High Temperature Superconducting Photomixers:

High Tc materials exhibit two strong responses to excitation by optical signals:ht1
Close to Tc or under very high illumination powers a bolometric response dominates in which the extra electron temperatureintroduced by the photoexcitation closes the superconducting gap and results in a return to the normal state and development of resistance. This has been widely used as a method for enabling bolometric detection of optical infrared and even mm-wave signals but is limited in speed by the thermal relaxation time of the electron subsystem via the lattice temperature to the substrate.
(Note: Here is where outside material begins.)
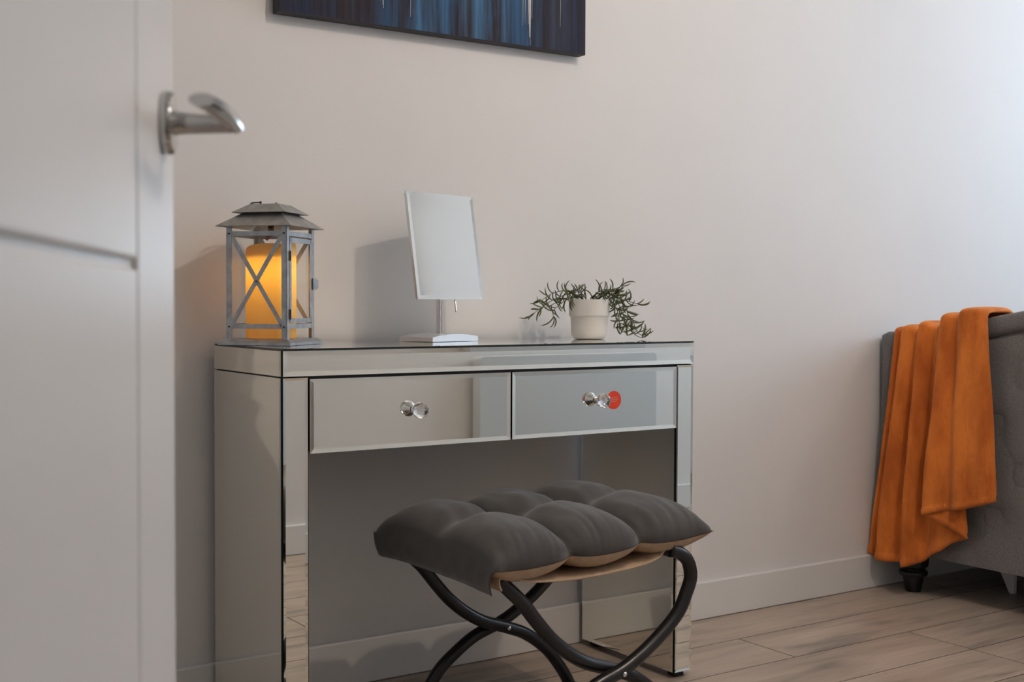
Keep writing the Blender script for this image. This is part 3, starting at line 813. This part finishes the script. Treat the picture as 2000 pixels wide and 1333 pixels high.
for yy in (2.40-1.82, 1.24-1.82):
    bm = NB(); lathe(bm, [(.0215, 0), (.0235, .003), (.0305, .043), (.031, .046), (.039, .049), (.0425, .055), (.0415, .062), (.036, .066), (.0345, .070), (.037, .074), (.043, .079), (.0445, .090), (.0445, .1205)], 36, (.052, yy, 0))
    link('leg', bm, m_leg, bed, smooth=True)
for s in (-1, 1):
    bm = NB(); ya, yb = sorted((s*(hw-.01), s*(hw-.05))); box(bm, .089, 2.0, ya, yb, .13, .40, .01, 2); link('side_rail', bm, m_bed, bed)
bm = NB(); box(bm, .10, 2.0, -hw+.05, hw-.05, .25, .40, .01, 2); link('bed_base', bm, m_bed, bed)
bm = NB(); box(bm, 2.0, 2.09, -hw, hw, .12, 1.15, .02, 3); link('headboard', bm, m_bed, bed)
# white slanted support under the bed base
bm = NB()
a = [bm.verts.new(p) for p in ((.262, .386, .255), (.262, .53, .255), (.29, .53, .255), (.29, .386, .255))]
b_ = [bm.verts.new(p) for p in ((.266, .386, 0.0), (.266, .402, 0.0), (.284, .402, 0.0), (.284, .386, 0.0))]
for k in range(4): bm.faces.new((a[k], a[(k+1) % 4], b_[(k+1) % 4], b_[k]))
bm.faces.new(a[::-1]); bm.faces.new(b_)
bmesh.ops.bevel(bm, geom=list(bm.edges), offset=.003, segments=1, affect='EDGES')
link('support_leg', bm, m_white, bed)['label'] = 'white tapered support leg'

# ------------------------------------------------------------------ throw over the footboard
#        y_top   y_bot   x_top   x_bot   z_hem      (distances in front of the board face)
TC = [(2.425, 2.508, .004, .004, .112), (2.418, 2.498, .012, .020, .106), (2.408, 2.480, .004, .008, .103), (2.398, 2.468, .006, .010, .100), (2.388, 2.455, .018, .046, .098),
      (2.370, 2.425, .016, .038, .097), (2.350, 2.392, .004, .012, .099), (2.336, 2.366, .008, .026, .098), (2.320, 2.345, .028, .064, .098), (2.303, 2.328, .012, .046, .104), (2.288, 2.305, .002, .008, .118), (2.274, 2.275, .006, .016, .140),
      (2.258, 2.235, .010, .022, .162), (2.236, 2.200, .018, .024, .188), (2.215, 2.160, .012, .020, .205), (2.212, 2.150, .020, .034, .210), (2.225, 2.185, .024, .044, .232),
      (2.236, 2.240, .026, .048, .252), (2.240, 2.268, .036, .062, .262), (2.228, 2.258, .044, .074, .266), (2.206, 2.225, .034, .056, .278), (2.188, 2.190, .030, .046, .285), (2.170, 2.160, .046, .066, .292),
      (2.152, 2.130, .044, .052, .300), (2.136, 2.100, .040, .048, .310), (2.118, 2.072, .030, .042, .320), (2.108, 2.060, .012, .022, .326)]
NS, NT = 260, 130
def ci(k):
    return [p.x for p in crom([(q[k], 0, 0) for q in TC], NS)]
cyt, cyb, cxt, cxb, czh = (ci(k) for k in range(5))
def thr(u, v):
    i = round(u*NS)
    yt = cyt[i]; zt = btop(yt-1.82)+.006+cxt[i]*.62
    a0, a1 = .14, .30                     # rear drop / over the top / front drop
    xf, xr = -.008-cxt[i], .102
    if v < a0:
        t_ = v/a0; return Vector((xr, yt+.01*(1-t_), zt-.02-.11*(1-t_)))
    if v < a1:
        t_ = (v-a0)/(a1-a0); cs = math.cos(PI*t_); e_ = .55
        return Vector(((xr+xf)/2+(xr-xf)/2*math.copysign(abs(cs)**e_, cs), yt, zt-.02+.02*abs(math.sin(PI*t_))**e_))
    t_ = (v-a1)/(1-a1); s_ = t_**.9
    y_ = yt+(cyb[i]-yt)*(.25*t_+.75*t_*t_*(3-2*t_)*.5+.375*t_)
    x_ = xf+(-.010-cxb[i]-xf)*min(1, t_*1.4)**.8
    z_ = zt-.02+(czh[i]-(zt-.02))*t_
    x_ += .006*noise.noise(Vector((y_*16, z_*4.5, 2.1)))*min(1, t_*2)+.0012*noise.noise(Vector((y_*70, z_*50, 4.)))
    y_ += .016*noise.noise(Vector((u*5, z_*4, 7.7)))*t_*(1-t_)*2.2
    if t_ > .965:                         # rolled hem
        x_ -= .0045*math.sin(PI*(t_-.965)/.035)
    return Vector((x_, min(y_, YB-.008), z_))
bm = NB(); grid(bm, NS, NT, thr)
for v_ in bm.verts: v_.co.x += BX
tw = link('throw_blanket', bm, m_throw, smooth='all')
tag(tw, 'orange fleece throw draped over the grey footboard', 'blanket')
solid(tw, .006, 0)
Below Tc another mechanism is possible - photomodulation of the kinetic inductance which arises due to the kinetic energy required to create a superconducting current. Although supercurrents travel through superconductors in a lossless fashio it does requrie energy to get the superconducting particles to move. If a small piece of superconductor is carrying a constant current, and if a section of that piece suddenly looses a fraction of its superconducitng particles , then a charge builds up around that section until the remaining particles can accelerate to return current continuity.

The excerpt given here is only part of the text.